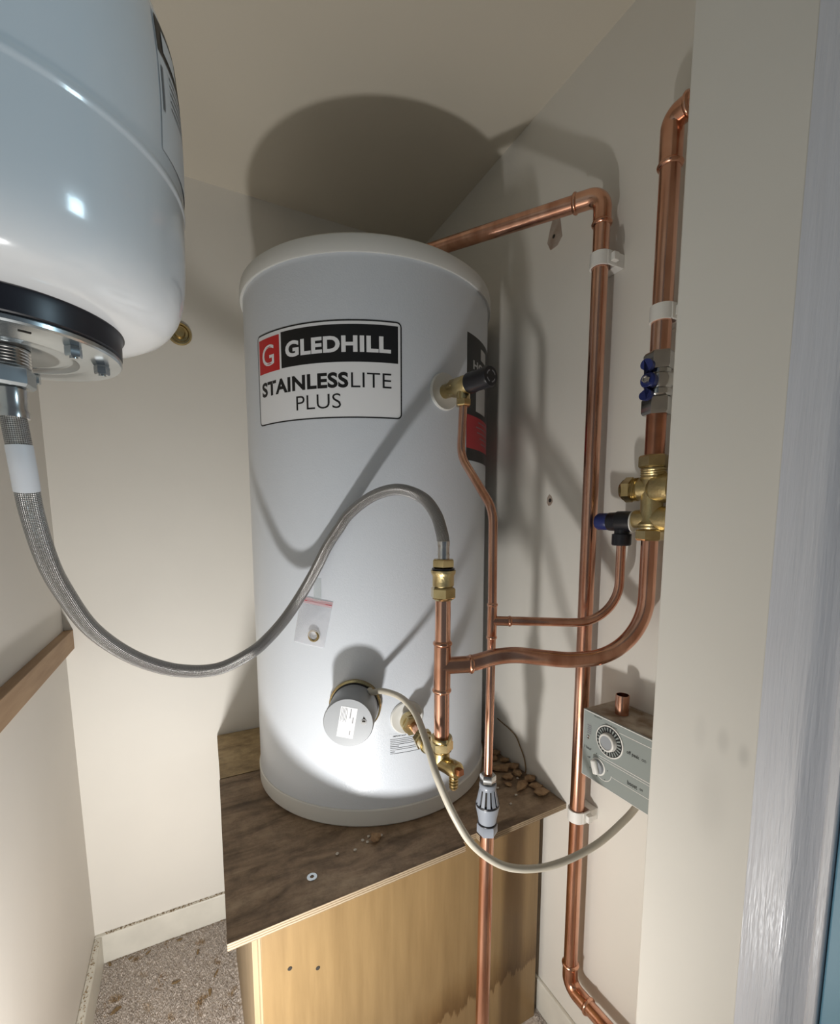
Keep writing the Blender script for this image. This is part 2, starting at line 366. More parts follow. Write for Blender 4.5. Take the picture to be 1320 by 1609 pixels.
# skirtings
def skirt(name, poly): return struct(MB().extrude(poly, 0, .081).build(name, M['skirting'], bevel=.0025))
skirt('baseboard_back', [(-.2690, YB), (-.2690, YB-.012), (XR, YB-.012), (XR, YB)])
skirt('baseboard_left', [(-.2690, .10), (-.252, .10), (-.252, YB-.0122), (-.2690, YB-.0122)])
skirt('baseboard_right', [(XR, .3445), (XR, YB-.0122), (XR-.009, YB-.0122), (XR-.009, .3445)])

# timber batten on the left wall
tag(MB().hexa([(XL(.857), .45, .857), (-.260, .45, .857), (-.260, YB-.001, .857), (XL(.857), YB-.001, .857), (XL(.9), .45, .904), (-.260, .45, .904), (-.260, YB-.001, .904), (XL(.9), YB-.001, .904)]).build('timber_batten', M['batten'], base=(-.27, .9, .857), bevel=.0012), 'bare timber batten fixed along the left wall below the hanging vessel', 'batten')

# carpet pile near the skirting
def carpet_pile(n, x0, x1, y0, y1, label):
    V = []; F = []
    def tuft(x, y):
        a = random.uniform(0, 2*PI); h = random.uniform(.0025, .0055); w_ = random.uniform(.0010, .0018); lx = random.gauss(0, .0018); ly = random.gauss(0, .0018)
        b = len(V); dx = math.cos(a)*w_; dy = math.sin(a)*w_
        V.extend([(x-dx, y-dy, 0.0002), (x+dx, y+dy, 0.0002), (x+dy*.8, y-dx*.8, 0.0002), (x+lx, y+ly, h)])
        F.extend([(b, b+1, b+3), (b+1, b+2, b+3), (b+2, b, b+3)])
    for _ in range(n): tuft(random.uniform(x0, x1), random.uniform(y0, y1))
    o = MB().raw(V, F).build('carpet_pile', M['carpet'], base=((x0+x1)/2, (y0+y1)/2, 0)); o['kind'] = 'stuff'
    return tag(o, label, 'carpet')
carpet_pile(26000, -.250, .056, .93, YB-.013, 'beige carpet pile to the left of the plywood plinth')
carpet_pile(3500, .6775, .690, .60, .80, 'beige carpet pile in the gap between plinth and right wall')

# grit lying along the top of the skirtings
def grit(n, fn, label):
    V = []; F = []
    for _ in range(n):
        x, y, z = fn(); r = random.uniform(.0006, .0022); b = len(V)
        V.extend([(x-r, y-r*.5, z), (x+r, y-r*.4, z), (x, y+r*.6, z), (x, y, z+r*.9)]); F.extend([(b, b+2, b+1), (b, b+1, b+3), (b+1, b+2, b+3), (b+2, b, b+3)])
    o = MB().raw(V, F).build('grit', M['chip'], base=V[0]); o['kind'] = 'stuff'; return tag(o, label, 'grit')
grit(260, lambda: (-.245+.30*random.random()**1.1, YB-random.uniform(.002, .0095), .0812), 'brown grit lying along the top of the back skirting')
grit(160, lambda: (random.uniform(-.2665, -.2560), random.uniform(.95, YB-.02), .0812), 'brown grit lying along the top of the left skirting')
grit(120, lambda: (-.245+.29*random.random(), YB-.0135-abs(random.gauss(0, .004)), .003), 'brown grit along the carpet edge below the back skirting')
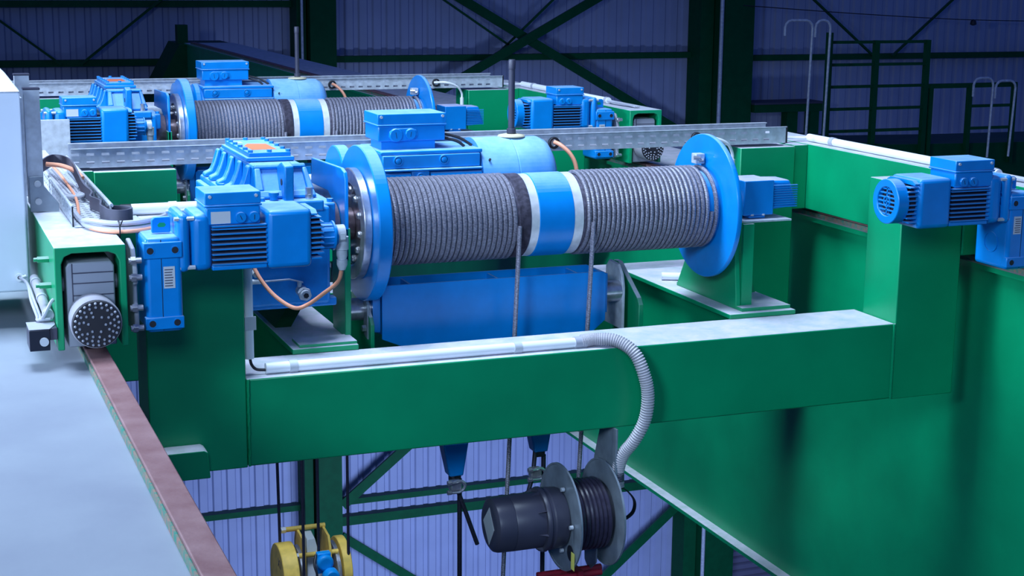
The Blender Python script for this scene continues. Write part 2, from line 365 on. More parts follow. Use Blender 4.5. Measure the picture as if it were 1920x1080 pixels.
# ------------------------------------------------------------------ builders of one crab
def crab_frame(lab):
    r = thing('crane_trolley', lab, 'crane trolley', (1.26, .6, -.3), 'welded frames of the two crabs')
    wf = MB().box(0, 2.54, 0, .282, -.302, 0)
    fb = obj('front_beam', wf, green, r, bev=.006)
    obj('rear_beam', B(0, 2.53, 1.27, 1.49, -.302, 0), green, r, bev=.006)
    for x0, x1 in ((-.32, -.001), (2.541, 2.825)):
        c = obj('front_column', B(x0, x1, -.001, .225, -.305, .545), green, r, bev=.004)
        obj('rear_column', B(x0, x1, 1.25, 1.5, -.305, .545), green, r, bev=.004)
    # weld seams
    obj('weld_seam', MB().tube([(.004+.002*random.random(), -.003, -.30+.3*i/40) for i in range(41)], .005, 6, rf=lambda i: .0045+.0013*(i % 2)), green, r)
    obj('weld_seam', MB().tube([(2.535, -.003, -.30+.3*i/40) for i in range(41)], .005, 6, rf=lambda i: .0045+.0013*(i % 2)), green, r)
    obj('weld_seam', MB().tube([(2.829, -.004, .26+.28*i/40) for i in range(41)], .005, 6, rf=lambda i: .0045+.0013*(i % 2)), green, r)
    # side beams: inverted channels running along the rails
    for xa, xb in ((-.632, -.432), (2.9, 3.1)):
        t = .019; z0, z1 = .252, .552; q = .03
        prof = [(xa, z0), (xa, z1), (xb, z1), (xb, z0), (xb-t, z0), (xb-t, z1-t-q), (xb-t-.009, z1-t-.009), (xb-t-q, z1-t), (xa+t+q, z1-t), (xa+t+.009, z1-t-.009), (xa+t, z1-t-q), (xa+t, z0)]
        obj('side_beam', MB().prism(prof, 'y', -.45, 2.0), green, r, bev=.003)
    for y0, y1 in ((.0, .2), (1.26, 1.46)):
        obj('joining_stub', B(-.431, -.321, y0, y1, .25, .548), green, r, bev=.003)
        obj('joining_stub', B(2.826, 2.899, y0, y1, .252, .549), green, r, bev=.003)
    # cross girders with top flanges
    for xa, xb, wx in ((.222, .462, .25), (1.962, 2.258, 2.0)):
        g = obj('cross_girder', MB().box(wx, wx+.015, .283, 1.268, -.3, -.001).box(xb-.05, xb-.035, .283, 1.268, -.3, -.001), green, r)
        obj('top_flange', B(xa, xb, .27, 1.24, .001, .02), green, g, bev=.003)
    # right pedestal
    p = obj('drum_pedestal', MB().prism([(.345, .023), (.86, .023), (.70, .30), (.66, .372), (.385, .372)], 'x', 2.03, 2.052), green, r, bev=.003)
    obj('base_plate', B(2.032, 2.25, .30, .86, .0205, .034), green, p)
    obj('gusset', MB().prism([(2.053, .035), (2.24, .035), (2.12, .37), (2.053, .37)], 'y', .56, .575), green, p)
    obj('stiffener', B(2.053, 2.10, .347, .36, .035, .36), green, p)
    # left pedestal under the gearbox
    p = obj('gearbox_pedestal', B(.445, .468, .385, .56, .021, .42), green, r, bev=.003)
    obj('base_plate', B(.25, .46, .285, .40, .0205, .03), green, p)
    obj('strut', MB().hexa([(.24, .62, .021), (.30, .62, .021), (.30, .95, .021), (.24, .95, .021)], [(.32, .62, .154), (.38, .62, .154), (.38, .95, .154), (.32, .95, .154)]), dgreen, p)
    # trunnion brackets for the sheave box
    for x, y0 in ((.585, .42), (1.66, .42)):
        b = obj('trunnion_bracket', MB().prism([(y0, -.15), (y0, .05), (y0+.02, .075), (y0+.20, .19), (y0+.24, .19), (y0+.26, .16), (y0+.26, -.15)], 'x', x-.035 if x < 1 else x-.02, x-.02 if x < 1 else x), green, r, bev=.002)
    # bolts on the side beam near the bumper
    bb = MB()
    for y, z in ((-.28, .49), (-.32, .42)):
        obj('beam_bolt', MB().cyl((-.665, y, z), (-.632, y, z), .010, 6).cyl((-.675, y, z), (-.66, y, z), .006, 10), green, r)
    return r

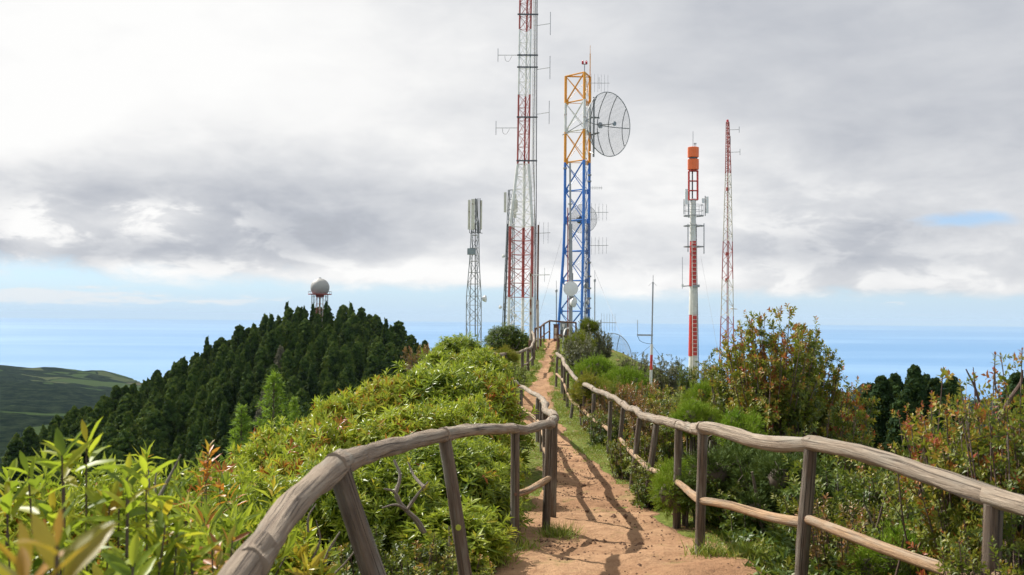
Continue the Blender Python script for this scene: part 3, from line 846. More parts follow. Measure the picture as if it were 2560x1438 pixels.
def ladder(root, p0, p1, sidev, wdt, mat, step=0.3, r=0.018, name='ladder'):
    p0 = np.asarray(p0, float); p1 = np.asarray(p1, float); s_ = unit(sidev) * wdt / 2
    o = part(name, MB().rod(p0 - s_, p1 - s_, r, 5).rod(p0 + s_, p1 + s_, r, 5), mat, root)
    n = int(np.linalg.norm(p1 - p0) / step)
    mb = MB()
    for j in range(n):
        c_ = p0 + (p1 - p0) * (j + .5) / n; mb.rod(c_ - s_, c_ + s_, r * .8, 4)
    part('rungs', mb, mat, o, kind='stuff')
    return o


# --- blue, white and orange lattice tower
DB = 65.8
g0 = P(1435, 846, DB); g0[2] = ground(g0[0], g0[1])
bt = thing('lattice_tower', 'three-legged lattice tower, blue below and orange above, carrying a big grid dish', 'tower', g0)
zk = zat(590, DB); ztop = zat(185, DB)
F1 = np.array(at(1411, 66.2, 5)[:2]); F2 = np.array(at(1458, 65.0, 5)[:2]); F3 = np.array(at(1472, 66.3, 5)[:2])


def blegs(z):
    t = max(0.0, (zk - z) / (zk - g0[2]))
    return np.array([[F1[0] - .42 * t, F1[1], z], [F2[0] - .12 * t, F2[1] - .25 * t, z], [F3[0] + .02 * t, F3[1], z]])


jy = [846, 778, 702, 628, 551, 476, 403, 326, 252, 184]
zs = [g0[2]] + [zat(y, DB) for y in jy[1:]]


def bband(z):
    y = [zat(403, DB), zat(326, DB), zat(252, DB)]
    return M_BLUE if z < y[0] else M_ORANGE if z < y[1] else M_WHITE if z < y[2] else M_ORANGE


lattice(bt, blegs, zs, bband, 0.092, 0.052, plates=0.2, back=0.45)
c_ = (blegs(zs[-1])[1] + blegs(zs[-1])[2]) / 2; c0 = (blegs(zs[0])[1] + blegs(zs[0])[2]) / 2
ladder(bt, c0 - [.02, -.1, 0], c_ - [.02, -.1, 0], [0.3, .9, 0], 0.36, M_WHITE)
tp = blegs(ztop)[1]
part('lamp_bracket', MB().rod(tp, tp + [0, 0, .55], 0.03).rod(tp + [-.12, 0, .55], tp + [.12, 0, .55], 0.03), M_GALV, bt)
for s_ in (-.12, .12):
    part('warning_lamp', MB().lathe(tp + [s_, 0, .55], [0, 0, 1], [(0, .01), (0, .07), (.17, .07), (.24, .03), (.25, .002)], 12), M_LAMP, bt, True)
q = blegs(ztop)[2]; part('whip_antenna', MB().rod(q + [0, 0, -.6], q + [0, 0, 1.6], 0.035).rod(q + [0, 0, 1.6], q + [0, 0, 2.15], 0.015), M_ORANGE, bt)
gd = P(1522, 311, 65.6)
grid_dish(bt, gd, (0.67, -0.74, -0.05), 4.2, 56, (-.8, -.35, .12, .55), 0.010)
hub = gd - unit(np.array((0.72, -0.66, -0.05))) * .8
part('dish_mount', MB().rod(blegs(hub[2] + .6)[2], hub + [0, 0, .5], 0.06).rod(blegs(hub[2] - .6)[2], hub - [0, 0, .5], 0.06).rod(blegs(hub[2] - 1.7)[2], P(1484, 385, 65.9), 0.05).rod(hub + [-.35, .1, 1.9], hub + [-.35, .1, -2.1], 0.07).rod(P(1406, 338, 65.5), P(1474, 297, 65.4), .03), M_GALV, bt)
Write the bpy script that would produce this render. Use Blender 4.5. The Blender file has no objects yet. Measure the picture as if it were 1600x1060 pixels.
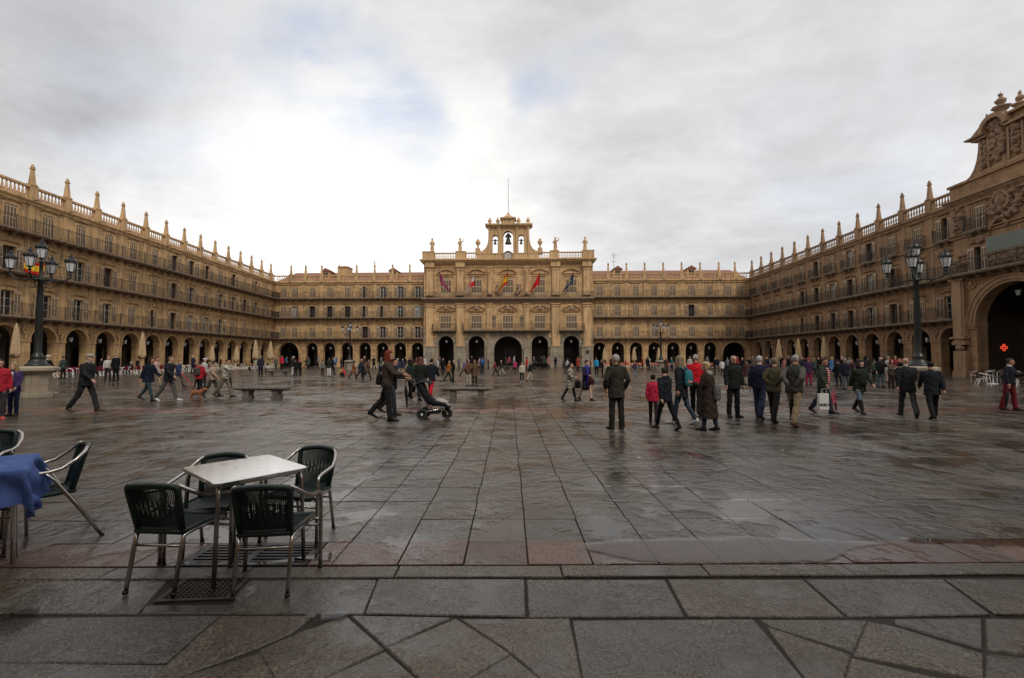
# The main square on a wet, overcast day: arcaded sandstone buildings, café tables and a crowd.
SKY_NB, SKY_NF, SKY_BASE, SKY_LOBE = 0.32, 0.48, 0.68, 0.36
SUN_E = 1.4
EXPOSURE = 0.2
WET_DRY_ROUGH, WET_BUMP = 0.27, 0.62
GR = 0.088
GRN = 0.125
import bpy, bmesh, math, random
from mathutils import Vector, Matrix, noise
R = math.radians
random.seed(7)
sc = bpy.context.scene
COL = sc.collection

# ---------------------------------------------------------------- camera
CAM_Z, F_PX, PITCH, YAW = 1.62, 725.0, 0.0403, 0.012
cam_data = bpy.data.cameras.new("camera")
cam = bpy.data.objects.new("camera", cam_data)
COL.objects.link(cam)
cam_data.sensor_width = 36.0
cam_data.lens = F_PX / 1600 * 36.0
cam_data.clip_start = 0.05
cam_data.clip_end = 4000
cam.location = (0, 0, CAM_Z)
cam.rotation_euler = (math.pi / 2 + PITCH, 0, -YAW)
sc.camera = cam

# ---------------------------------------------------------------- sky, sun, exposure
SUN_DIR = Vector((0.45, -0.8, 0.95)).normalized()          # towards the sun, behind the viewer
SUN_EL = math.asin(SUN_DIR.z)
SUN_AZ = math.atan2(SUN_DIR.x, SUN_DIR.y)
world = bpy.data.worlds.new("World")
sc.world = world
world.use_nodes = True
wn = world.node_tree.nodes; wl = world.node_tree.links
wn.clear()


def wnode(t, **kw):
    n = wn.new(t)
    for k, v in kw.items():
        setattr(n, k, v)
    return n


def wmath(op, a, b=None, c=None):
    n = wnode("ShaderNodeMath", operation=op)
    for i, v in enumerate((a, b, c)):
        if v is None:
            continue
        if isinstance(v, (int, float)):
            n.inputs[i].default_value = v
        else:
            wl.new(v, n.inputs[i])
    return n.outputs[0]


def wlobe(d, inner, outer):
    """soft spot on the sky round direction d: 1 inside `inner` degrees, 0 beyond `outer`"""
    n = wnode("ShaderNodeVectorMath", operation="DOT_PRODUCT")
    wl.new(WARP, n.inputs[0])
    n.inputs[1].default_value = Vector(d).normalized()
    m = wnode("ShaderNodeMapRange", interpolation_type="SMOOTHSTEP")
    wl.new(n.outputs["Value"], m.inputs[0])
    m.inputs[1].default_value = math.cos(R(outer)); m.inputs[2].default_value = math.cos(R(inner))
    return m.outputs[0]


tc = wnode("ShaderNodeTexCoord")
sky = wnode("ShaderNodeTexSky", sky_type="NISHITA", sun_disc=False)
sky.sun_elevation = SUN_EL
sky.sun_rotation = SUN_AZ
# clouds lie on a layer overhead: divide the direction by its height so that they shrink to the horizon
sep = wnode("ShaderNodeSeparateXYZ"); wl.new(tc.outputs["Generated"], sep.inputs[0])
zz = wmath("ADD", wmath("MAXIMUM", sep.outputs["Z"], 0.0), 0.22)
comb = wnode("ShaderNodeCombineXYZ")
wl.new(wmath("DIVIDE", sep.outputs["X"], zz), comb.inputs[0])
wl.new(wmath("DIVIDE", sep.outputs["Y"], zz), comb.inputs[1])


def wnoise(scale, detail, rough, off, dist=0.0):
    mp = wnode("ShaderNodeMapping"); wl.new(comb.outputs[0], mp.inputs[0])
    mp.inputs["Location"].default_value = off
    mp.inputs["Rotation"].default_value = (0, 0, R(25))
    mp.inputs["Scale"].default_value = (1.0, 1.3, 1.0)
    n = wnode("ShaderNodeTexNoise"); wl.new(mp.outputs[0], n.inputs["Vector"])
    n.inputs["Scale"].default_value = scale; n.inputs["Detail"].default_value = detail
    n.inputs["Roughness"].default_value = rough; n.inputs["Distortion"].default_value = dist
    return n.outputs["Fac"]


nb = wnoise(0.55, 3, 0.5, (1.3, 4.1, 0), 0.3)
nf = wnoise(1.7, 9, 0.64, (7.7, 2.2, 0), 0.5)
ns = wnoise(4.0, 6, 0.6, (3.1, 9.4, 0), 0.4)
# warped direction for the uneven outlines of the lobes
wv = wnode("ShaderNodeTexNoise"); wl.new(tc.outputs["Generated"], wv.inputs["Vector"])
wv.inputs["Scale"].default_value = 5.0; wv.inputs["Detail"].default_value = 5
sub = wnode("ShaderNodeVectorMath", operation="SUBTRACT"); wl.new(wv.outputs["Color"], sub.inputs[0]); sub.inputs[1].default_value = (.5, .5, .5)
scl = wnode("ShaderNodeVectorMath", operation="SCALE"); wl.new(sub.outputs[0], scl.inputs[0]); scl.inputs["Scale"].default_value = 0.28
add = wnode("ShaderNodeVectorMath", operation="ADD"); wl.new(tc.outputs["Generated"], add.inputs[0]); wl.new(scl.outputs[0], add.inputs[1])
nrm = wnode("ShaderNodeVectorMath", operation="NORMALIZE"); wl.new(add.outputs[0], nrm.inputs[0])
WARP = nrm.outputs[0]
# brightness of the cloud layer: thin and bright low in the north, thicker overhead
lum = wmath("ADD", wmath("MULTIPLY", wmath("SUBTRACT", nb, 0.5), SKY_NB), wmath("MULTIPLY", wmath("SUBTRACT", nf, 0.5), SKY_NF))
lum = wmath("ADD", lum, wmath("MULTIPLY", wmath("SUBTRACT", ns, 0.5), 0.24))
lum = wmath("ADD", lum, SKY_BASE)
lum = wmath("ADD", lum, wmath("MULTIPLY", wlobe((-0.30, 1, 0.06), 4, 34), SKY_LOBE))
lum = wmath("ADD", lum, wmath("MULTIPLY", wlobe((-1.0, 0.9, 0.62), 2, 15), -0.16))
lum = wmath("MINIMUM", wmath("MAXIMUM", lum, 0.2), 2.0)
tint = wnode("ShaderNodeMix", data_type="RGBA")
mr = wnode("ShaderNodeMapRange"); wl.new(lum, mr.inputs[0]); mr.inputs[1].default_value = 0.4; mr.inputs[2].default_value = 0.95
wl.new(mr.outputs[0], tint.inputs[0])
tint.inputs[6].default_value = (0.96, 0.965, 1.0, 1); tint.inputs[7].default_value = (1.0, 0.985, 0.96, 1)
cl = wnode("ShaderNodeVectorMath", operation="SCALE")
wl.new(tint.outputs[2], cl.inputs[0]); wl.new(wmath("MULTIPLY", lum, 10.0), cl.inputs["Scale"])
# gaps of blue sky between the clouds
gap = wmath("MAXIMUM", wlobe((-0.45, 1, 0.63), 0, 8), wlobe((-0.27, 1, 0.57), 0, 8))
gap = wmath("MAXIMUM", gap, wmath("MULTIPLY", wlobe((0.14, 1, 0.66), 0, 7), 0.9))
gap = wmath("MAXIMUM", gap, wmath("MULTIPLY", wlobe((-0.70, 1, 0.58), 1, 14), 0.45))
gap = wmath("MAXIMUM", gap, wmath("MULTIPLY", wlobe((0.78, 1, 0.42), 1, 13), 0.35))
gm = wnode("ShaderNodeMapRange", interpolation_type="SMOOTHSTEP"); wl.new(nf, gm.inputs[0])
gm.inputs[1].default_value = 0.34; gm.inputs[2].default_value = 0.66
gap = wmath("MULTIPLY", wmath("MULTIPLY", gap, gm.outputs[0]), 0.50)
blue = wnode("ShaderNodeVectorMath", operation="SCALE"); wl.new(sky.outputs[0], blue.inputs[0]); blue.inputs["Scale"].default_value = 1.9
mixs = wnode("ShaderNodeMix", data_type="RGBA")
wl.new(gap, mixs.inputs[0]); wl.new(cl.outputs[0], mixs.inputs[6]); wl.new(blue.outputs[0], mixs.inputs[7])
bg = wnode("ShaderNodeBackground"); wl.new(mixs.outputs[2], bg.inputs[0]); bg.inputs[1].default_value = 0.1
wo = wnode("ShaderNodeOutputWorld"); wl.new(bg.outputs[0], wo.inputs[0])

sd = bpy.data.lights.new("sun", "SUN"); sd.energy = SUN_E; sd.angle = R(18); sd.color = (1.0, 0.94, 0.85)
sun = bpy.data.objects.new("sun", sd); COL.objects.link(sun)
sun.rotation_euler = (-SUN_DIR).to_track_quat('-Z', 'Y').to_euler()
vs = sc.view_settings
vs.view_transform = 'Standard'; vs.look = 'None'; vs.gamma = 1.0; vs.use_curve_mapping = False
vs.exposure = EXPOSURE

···

Prompt => Count the lines in the records above that contain the word "picture", and reply with only that number.

Completed task => 4